Who knew changing the world could be as easy as changing your toilet paper? (Ok, we did.)

Charmin might be a more recognizable name, but Who Gives A Crap isn't taking any crap when it comes to its marketing! Fun and colourful, it's targeting the younger millennials and gen z who want playful packaging that comes with serious ethics. Not only are buyers getting TP that's way cuter than anything else, but they're getting the peace of mind that comes with knowing it's made of post-consumer recycled paper and that 50% of the company's profits go to building toilets in developing countries.

The storytelling here is that the brand is just like you: giving a shit about the world while shitposting about... well, you get the gist.

"Wear your identity.

Share your individuality.

Love your story."

This black-owned afro pick brand says that picks are more than just a tool to care for natural hair.

"They are also a symbol of unity, strength, and heritage. Through the marriage of art + culture, we're on a mission to bring afro textured hair back to the "norm."

This is storytelling at its finest. The honouring of history and the reclaiming of identity is undeniably powerful. This brand urges customers to take pride in their natural hair, challenging outdated eurocentric beauty standards and discriminatory stereotypes.

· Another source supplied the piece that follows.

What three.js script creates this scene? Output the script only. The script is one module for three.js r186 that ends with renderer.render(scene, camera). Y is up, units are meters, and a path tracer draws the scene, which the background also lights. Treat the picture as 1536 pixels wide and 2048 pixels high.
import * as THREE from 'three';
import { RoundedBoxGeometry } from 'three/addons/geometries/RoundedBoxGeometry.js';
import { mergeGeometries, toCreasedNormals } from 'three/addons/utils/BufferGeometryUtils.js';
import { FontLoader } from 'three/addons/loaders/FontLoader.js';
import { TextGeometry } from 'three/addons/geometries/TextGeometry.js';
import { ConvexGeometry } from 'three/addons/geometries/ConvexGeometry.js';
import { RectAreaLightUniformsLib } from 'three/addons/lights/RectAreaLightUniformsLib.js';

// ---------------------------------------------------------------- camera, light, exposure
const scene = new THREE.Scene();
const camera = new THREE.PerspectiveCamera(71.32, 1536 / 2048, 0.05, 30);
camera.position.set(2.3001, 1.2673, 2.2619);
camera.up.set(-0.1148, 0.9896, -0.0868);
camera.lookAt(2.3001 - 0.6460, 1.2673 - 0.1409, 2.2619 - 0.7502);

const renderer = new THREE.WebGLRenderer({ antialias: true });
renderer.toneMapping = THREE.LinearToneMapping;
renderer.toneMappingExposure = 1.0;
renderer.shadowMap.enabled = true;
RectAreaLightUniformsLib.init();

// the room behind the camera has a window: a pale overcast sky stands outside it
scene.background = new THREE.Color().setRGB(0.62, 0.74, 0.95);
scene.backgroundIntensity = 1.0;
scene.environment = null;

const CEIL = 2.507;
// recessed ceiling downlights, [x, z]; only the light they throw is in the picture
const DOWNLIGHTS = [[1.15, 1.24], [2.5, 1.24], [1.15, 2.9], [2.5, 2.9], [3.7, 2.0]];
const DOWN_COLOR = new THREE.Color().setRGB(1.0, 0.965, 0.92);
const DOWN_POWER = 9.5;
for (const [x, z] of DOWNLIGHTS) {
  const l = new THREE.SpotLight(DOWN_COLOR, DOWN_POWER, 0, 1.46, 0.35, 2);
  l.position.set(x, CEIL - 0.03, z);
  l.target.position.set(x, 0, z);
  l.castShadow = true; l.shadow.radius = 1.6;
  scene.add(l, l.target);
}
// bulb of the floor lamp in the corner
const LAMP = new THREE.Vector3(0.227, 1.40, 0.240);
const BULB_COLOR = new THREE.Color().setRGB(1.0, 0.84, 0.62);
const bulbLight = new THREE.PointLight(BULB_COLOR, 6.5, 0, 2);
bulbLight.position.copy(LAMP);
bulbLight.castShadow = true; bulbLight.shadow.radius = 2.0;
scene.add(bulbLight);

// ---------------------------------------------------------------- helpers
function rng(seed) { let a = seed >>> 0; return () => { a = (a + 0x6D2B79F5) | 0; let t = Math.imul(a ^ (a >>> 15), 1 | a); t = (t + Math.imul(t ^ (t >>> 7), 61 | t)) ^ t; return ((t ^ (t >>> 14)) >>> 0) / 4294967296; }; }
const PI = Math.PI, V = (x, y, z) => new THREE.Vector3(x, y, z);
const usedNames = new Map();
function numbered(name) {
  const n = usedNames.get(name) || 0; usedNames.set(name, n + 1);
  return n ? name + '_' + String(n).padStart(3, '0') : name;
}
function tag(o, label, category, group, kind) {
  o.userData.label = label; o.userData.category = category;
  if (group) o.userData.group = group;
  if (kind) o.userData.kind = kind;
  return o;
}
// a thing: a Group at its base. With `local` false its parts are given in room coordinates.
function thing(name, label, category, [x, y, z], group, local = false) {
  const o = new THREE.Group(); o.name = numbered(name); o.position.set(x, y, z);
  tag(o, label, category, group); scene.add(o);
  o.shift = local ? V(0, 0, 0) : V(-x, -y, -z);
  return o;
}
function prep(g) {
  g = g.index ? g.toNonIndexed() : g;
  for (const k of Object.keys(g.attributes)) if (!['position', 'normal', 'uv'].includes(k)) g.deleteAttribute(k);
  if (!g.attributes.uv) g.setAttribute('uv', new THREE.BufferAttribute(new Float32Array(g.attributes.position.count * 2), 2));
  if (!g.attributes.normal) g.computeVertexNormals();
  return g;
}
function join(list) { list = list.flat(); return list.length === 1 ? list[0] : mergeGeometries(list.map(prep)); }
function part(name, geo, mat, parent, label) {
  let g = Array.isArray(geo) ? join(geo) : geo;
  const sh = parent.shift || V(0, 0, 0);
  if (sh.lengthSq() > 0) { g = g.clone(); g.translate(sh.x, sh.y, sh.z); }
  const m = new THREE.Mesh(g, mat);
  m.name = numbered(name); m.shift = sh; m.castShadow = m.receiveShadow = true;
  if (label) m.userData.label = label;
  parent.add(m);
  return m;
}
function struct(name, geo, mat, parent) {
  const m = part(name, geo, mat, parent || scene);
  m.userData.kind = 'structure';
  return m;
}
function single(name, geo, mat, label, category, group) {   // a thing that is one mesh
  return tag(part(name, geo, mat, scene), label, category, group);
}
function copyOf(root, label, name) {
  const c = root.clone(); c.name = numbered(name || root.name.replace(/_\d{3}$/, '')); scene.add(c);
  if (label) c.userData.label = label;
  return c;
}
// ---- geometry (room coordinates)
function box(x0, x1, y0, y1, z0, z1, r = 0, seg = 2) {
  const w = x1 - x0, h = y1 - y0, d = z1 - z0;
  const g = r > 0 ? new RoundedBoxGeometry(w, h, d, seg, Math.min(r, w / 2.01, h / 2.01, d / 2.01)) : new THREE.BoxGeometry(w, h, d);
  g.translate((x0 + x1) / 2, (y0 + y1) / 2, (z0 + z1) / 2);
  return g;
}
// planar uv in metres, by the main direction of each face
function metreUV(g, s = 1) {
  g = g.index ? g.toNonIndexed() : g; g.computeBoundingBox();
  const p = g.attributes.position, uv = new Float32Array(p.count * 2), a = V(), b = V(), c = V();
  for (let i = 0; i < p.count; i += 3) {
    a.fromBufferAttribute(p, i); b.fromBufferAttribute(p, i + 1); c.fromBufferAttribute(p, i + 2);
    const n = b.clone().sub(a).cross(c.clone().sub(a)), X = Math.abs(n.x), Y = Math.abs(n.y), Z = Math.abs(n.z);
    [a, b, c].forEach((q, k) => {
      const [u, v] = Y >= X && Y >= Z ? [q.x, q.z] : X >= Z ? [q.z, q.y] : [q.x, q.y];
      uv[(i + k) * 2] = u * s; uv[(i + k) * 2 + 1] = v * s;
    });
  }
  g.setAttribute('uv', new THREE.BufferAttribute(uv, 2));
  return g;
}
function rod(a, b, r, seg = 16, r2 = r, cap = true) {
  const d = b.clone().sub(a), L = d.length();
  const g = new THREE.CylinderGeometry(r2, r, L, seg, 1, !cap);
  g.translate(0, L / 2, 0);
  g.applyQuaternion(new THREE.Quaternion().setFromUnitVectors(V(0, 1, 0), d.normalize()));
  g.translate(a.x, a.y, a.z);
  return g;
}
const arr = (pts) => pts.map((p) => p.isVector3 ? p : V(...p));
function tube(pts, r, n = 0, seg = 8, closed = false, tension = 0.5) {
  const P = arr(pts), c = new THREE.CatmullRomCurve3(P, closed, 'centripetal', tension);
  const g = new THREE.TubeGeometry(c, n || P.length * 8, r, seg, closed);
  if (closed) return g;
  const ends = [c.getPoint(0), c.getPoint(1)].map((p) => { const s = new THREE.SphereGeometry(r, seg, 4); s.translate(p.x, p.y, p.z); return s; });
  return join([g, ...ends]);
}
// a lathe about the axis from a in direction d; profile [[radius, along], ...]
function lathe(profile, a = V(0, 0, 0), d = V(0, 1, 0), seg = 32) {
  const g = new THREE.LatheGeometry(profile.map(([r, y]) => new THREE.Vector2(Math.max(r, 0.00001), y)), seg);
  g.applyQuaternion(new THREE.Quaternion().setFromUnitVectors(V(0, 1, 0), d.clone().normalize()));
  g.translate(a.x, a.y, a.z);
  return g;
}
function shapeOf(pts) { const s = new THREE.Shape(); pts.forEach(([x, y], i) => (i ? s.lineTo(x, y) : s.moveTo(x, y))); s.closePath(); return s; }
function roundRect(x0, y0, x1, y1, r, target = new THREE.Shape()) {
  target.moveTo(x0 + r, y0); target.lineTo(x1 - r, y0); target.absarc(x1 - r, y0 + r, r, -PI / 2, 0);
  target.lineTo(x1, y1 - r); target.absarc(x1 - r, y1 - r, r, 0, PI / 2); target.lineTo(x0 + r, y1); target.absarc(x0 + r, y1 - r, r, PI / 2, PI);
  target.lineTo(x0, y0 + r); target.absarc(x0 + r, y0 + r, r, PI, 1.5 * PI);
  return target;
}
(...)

Everything from the designs on the picks to the product names tells that story and reinforces that messaging.

To drive the point home one more time: storytelling on social media is a powerful tool for businesses looking to connect with their audience and make a genuine change in the world.

By sharing stories that resonate with people, you can build trust, increase engagement, and ultimately drive conversions. Be authentic. Find your brand voice. Go forth and tell your story.